Die Diskreditierung des Engagements gegen Nazis ist der originäre Beitrag der BIGE im „Kampf gegen Extremismus“. Das reicht aber noch nicht. Abschließend unterstellt die BIGE „den rechts- und linksextremistischen Lagern“ „eine erhöhte Gewaltbereitschaft“:

„Die Demonstrationslage vor Ort bestätigt die Erfahrung, dass seit Aufdeckung der Morde des „Nationalsozialistischen Untergrund“ (NSU) eine erhöhte Gewaltbereitschaft in der Auseinandersetzung zwischen den rechts- und linksextremistischen Lagern vorhanden ist.“

Damit rückt die BIGE „mehr als die Hälfte der Gegendemonstranten“ an die Grenze der Kriminalität und delegitimiert deren demokratisches Engagement.
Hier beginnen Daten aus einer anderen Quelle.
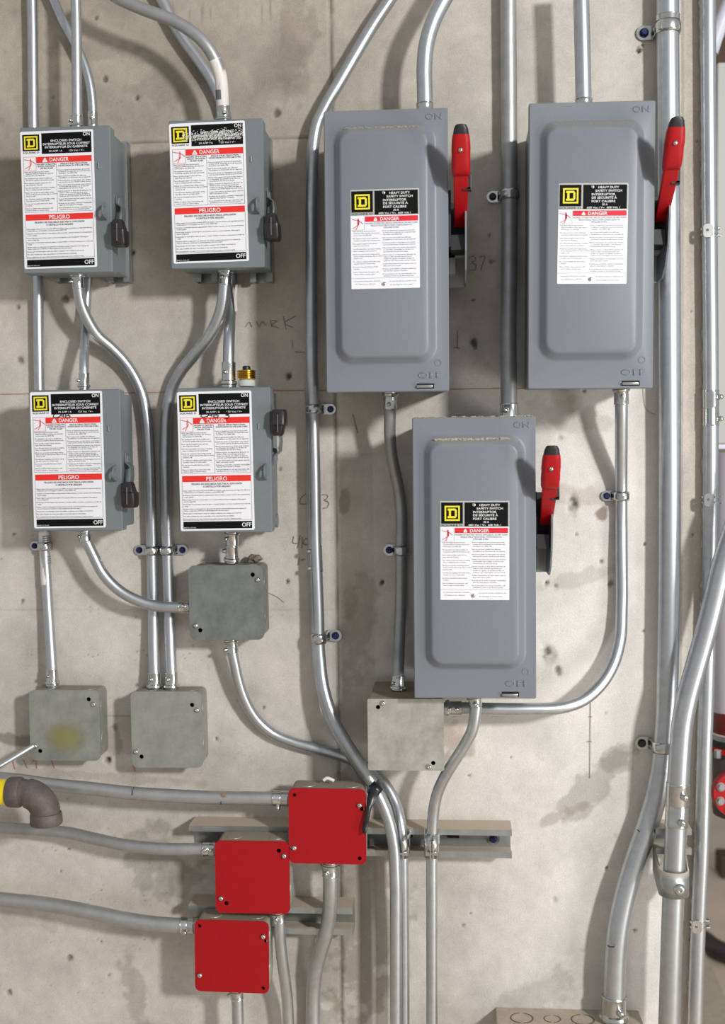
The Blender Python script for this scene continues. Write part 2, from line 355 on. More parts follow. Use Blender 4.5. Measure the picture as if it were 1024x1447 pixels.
def ribbon(name, polys, wpx, mt, d=.7, parent=None, org=None, taper=True):
    """strokes drawn on a surface: thin flat strips with a little body; points are pixels"""
    bm = bmesh.new()
    for poly in polys:
        pts = spline([P(x, y, d) for x, y in poly], 4) if len(poly) > 2 else [P(x, y, d) for x, y in poly]
        wd = wpx*mmpx(d)/2; a = []
        for i, p in enumerate(pts):
            t = (pts[min(i+1, len(pts)-1)]-pts[max(i-1, 0)]).normalized(); n = t.cross(Vector((0,1,0))).normalized()
            a.append((bm.verts.new(p+n*wd), bm.verts.new(p-n*wd)))
        for (p0, p1), (q0, q1) in zip(a, a[1:]): bm.faces.new((p0, q0, q1, p1))
    return finish(name, bm, mt, parent, org)
# writing and marks on the concrete belong to the wall
wl = bpy.data.objects['wall_back']
ribbon('pencil_writing', [[(662,364),(669,362),(672,367),(666,371),(672,374),(671,381),(664,382)], [(677,363),(685,362),(682,372),(679,382)], [(690,370),(700,369)]], 1.0, PENCIL, 1.2, wl)
ribbon('pencil_writing', [[(432,698),(425,704),(424,712),(433,712)], [(455,699),(463,700),(461,705),(458,706),(464,710),(462,717),(456,718)]], 1.0, PENCIL, 1.2, wl)
ribbon('pencil_writing', [[(415,758),(414,767),(422,768)], [(424,757),(420,775)], [(426,775),(427,759)], [(430,762),(428,768),(434,770),(436,762),(431,761)]], 1.1, PENCIL, 1.2, wl)
ribbon('pencil_writing', [[(423,788),(421,799)], [(430,790),(425,792)]], 1.1, PENCIL, 1.2, wl)
ribbon('pencil_writing', [[(347,462),(352,455),(356,462)], [(362,454),(366,462),(370,454),(375,460)], [(382,452),(384,463)], [(384,453),(391,454),(384,459),(394,464)], [(400,447),(404,466)], [(418,446),(402,457),(414,463)]], .9, PENCIL, 1.2, wl)
ribbon('pencil_writing', [[(412,480),(413,492)], [(416,497),(430,498)], [(646,466),(646,492)], [(640,491),(650,492)], [(498,585),(505,612)]], 1.0, PENCIL, 1.2, wl)
ribbon('pencil_line', [[(834,992),(833.5,1040),(833,1100)], [(831,1013),(837,1013)], [(829,1048),(836,1048)]], .8, PENCIL, 1.2, wl)
ribbon('pencil_line', [[(908,530),(909,560),(914,580),(925,586)], [(380,838),(392,844),(401,851)]], .6, PENCIL, 1.2, wl)
ribbon('chalk_line', [[(-10,557),(100,556),(250,554)], [(384,552),(430,551.5),(436,551.5)]], 1.0, CHALK, 1.0, wl)
ribbon('chalk_line', [[(448,552),(462,551.5)], [(634,550),(708,549)], [(726,549.5),(748,549)]], 1.1, CHALK, 1.0, wl)
ribbon('chalk_line', [[(18,1075),(21,1087)], [(33,1074),(39,1086)], [(45,1078),(49,1073),(52,1086)], [(72,1074),(77,1086)], [(188,1082),(191,1090)]], 1.0, mat('red_crayon', (178,96,78), .9), 1.2, wl)

# ---------------------------------------------------------------- conduits
def conduit(label, pts, wpx, mt=GALV, cat='conduit', name='conduit', sides=28, group=None):
    path = spline([P(*p) for p in pts]); r = wpx/2*mmpx(sum(p[2] for p in pts)/len(pts))
    root = empty(name, path[-1], label, cat, group)
    bm = bmesh.new(); sweep(bm, path, r, sides); finish('tube', bm, mt, root, path[-1], 'auto')
    root['_r'] = r
    return root, r, path
def radial(ax, sx, sy):
    """unit direction square to the axis, from a right/out pair"""
    ax = Vector(ax).normalized(); v_ = Vector((sx, -sy, 0)) if abs(ax.z) > .6 else Vector((0, -sy, sx))
    v_ = v_-ax*v_.dot(ax); return v_.normalized()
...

Mit einer Beschreibung der Realität am 10. Mai vor dem Regensburger Bahnhof hat das alles nichts zu tun. Hier zählt nur noch die Funktion der BIGE als staatliches Disziplinierungsinstrument.

Statement eines engagierten Augenzeugen

Um wieder in die Realität zurück zu kehren, zum Schluss noch eine Stimme aus dem Netz:

„Gestern gab es eine Nazi-Kundgebung des „Freien Netzes Süd“, die dank engagierter Regensburgerinnen und Regensburger kaum 100 m weit kam, und somit die Stadt von rechten Parolen und Gewalttaten verschont blieb. Es bleibt jedoch die sehr berechtigte Frage, wie es sein kann, dass diese Kundgebung so kurzfristig und ohne Widerstand von der Stadt Regensburg genehmigt wurde. Schließlich wurde diese von gewaltbereiten und einschlägig vorbestraften Neonazis aus ganz Bayern organisiert.“

Nachtrag zur BIGE bzw. dem Verfassungsschutz

BIGE diffamiert

BIGE diffamiert

Die „Bayerische Informationsstelle gegen Extremismus im Landesamt für Verfassungsschutz“, deren acht Mitarbeiter sich aus Verfassungsschutz und Polizei rekrutieren, betätigt sich in zivilgesellschatlichen Zusammenhängen, Schulnetzwerken und gegenüber kommunalen Verwaltungen. Eine gesetzliche Grundlage dafür gibt es nicht. „Zu den Aufgabenfeldern der BIGE gehören sowohl der Rechts- als auch der Linksextremismus.“

Die Verfassungsschutzämter des Bundes und der Länder treiben sich seit einiger Zeit in der politischen Bildung herum. Neben der Aufpolierung ihrer ruinierten Reputation dient dieses Herumfuhrwerken in der Erwachsenen- und Jugendbildung, in Schulen und Hochschulen, in gesellschaftlichen Initiativen und Bündnissen der Ausgrenzung kritischen Engagements, der Delegitimierung von Demokratiearbeit und der Diffamierung unabhängiger Initiativen. Das bayerische Instrument dafür ist die BIGE. Geheimdienste haben in der Bildungsarbeit nichts verloren.